### Short problem:
Pick out each line below containing "from".

### Records provided:
>> BEGIN

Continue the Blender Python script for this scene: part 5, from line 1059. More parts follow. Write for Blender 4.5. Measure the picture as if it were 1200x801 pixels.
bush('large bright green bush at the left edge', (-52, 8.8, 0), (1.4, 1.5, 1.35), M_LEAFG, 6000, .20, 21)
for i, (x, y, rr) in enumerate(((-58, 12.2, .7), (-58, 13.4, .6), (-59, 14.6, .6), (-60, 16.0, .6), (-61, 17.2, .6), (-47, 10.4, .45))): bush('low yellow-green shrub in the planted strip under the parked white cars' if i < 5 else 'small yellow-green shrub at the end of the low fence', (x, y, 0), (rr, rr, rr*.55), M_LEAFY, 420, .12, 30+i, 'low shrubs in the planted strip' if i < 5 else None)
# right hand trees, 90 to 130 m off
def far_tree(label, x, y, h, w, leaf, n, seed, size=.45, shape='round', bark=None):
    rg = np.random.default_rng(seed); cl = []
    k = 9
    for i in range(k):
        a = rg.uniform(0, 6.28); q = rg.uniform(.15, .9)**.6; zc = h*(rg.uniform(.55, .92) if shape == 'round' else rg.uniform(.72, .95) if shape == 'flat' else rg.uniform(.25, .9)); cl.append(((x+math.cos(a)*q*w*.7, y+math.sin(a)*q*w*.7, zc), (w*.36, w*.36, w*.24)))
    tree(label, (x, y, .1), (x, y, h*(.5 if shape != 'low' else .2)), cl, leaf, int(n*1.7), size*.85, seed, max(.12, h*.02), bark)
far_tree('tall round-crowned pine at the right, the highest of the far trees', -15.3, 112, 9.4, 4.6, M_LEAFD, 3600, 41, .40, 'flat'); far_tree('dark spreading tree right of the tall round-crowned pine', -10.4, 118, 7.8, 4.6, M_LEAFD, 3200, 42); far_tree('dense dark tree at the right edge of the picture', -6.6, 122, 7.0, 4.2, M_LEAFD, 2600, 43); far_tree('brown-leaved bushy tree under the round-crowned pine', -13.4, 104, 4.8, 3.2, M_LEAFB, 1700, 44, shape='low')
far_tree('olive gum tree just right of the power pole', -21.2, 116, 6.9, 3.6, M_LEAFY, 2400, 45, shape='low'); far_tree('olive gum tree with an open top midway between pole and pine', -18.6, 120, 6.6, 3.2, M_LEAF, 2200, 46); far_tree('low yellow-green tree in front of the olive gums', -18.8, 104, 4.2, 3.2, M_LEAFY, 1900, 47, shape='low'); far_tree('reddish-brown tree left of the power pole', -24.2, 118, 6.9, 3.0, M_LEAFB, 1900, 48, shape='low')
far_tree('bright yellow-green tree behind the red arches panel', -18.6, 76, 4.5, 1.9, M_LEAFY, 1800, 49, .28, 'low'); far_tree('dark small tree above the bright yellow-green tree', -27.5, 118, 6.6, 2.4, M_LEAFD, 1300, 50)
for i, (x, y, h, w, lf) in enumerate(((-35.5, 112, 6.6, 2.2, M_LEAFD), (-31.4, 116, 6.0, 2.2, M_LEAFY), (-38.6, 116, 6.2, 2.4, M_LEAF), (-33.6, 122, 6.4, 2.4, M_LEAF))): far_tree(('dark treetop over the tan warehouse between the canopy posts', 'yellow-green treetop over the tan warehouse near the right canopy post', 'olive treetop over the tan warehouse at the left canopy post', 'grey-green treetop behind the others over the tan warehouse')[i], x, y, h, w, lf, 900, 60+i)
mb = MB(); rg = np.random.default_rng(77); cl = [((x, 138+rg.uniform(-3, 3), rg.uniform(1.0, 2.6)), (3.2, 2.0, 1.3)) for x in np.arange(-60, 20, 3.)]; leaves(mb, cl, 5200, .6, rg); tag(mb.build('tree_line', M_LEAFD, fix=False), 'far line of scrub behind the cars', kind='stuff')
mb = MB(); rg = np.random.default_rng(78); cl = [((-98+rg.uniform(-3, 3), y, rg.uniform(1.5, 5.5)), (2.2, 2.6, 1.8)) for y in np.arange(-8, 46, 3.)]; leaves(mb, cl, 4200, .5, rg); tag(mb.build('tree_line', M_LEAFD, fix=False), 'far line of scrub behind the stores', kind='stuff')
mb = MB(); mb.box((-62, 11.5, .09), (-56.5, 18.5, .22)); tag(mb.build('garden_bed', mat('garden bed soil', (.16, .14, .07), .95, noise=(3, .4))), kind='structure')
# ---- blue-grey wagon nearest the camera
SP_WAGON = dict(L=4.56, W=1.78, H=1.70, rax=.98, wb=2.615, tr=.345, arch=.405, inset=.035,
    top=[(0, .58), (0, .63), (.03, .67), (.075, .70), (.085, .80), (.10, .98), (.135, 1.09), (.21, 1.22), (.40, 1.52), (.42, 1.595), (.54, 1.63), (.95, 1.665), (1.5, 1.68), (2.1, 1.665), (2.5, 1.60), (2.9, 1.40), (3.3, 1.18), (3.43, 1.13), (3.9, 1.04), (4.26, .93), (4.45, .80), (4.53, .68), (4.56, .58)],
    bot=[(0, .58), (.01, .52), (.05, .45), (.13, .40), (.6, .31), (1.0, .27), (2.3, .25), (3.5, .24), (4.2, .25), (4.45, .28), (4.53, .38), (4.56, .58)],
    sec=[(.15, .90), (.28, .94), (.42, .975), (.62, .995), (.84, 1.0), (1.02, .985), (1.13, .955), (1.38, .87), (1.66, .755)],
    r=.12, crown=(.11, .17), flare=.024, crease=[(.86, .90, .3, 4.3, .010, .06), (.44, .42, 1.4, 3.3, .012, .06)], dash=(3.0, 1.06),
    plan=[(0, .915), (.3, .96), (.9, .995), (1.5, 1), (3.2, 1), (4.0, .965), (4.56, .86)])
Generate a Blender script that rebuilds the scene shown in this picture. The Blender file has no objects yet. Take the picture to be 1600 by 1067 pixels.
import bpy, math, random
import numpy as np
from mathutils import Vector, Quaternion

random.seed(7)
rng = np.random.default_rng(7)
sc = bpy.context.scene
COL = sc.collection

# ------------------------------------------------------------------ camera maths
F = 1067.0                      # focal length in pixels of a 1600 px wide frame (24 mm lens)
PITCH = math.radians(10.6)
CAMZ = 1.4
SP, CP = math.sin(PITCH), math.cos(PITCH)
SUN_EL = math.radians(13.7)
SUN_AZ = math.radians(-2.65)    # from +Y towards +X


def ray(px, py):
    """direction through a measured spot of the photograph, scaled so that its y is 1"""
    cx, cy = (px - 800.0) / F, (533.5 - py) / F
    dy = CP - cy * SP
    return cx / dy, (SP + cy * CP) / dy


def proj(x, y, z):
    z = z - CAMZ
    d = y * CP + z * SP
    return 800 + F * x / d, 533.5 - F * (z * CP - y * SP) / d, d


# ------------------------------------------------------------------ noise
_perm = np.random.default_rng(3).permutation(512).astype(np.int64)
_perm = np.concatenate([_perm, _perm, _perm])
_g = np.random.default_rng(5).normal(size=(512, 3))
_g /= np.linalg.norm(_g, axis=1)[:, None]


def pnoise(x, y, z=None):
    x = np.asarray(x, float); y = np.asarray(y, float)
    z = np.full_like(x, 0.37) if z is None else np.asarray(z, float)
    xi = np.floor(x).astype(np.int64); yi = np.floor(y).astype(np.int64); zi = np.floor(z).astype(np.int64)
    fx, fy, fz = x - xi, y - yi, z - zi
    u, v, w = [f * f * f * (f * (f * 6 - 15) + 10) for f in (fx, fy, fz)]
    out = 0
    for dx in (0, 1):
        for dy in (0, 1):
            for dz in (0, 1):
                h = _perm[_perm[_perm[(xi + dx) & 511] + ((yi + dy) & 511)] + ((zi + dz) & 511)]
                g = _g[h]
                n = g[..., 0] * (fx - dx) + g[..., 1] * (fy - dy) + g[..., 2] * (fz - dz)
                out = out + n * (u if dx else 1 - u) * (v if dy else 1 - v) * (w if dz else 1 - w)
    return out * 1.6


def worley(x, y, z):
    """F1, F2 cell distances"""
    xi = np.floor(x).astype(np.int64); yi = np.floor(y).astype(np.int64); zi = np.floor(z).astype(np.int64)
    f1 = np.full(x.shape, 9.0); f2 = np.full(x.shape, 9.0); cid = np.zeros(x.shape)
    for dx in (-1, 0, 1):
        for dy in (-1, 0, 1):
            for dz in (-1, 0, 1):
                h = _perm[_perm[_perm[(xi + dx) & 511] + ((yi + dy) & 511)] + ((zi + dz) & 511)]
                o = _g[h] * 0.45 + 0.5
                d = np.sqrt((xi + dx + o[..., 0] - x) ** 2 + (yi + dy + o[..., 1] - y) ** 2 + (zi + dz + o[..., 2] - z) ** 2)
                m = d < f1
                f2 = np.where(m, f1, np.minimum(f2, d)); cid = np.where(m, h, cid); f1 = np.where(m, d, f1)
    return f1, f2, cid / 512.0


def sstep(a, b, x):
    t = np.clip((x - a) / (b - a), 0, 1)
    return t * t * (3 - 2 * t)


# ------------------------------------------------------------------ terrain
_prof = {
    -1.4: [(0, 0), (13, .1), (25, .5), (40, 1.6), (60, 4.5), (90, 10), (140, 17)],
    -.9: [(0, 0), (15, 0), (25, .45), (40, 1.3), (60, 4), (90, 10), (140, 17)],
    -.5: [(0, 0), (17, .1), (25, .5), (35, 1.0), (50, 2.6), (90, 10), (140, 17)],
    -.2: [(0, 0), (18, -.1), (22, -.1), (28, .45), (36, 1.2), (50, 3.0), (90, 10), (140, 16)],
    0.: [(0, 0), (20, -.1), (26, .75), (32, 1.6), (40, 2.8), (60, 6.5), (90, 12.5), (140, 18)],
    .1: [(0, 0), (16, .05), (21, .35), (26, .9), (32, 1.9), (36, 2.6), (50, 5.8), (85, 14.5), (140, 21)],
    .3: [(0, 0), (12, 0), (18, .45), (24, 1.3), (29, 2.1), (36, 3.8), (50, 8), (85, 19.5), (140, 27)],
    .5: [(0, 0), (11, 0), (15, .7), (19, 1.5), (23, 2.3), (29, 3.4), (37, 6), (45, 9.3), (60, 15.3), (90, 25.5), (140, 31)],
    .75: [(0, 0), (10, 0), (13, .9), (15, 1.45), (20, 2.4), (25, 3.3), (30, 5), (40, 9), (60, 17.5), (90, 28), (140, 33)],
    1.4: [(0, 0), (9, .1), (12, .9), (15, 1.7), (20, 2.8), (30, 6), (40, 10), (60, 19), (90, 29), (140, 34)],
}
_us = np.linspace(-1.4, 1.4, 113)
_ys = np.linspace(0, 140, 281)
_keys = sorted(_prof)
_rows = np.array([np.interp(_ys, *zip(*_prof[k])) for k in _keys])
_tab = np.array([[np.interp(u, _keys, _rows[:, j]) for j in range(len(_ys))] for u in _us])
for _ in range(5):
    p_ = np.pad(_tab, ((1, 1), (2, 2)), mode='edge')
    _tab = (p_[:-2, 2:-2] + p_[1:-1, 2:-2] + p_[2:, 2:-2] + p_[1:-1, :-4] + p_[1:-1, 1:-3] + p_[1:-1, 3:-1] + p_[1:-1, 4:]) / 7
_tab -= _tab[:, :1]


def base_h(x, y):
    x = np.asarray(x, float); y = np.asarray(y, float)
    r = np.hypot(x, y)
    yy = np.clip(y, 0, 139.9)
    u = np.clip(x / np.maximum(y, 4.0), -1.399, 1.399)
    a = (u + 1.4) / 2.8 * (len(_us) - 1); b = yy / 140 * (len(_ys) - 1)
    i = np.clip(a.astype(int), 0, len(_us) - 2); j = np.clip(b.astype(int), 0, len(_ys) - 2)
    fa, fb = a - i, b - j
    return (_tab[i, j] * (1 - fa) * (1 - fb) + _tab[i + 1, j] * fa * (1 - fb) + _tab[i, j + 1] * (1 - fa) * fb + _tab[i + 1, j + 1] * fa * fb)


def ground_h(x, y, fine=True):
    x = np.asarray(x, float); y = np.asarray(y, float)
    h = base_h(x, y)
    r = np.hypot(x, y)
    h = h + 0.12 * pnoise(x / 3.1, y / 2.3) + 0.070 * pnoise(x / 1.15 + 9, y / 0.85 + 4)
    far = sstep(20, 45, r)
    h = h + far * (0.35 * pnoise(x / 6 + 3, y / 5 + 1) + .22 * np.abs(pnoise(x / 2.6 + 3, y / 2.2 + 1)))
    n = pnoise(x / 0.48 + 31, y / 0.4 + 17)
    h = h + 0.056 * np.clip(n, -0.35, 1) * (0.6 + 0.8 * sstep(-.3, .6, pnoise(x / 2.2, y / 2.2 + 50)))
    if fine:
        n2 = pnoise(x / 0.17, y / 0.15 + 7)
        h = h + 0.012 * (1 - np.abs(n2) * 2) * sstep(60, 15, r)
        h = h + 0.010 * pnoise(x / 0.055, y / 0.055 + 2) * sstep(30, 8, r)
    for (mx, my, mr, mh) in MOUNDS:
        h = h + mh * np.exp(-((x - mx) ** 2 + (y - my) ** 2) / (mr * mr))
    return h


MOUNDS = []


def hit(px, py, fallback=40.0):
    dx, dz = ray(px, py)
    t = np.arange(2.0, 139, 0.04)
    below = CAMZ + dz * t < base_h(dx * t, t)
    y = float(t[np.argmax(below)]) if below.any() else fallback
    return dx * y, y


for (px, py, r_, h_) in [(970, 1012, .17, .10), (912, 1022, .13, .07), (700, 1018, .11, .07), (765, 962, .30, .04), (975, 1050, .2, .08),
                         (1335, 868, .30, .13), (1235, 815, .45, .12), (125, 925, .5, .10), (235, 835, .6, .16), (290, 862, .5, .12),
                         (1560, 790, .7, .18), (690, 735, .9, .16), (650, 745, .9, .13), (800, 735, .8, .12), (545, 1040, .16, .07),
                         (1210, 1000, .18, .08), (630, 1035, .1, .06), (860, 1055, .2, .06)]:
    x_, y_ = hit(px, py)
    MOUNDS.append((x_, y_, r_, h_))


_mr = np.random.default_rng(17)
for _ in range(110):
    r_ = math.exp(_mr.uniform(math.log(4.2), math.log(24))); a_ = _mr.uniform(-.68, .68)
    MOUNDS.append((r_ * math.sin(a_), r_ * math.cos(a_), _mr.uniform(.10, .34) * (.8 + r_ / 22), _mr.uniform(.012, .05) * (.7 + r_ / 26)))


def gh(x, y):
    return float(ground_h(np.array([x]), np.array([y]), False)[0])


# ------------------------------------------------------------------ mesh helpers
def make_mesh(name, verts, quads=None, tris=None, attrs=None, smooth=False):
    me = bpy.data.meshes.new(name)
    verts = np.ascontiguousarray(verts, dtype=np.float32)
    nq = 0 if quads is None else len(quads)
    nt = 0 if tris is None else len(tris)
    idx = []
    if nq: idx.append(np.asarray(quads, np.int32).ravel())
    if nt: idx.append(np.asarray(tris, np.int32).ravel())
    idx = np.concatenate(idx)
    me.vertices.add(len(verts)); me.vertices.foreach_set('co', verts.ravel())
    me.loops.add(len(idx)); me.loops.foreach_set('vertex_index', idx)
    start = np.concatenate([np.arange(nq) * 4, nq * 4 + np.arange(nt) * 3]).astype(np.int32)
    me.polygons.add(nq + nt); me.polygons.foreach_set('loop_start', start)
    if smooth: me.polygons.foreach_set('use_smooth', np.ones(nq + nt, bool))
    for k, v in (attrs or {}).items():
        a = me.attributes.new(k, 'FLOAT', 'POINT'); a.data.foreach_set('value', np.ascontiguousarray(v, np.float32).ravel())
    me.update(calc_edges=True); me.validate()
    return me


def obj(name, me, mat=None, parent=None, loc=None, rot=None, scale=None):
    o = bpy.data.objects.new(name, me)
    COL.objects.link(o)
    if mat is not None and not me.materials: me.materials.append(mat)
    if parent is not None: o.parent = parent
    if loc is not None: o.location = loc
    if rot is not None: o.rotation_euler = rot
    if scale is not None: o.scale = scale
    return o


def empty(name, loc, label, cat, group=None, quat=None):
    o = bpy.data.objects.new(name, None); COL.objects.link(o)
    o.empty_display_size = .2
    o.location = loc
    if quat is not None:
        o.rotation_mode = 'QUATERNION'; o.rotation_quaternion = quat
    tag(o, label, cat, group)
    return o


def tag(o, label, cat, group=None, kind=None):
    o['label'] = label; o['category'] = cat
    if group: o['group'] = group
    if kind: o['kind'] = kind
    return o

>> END

### Task output:
Continue the Blender Python script for this scene: part 5, from line 1059. More parts follow. Write for Blender 4.5. Measure the picture as if it were 1200x801 pixels.
from mathutils import Vector, Quaternion
SUN_AZ = math.radians(-2.65)    # from +Y towards +X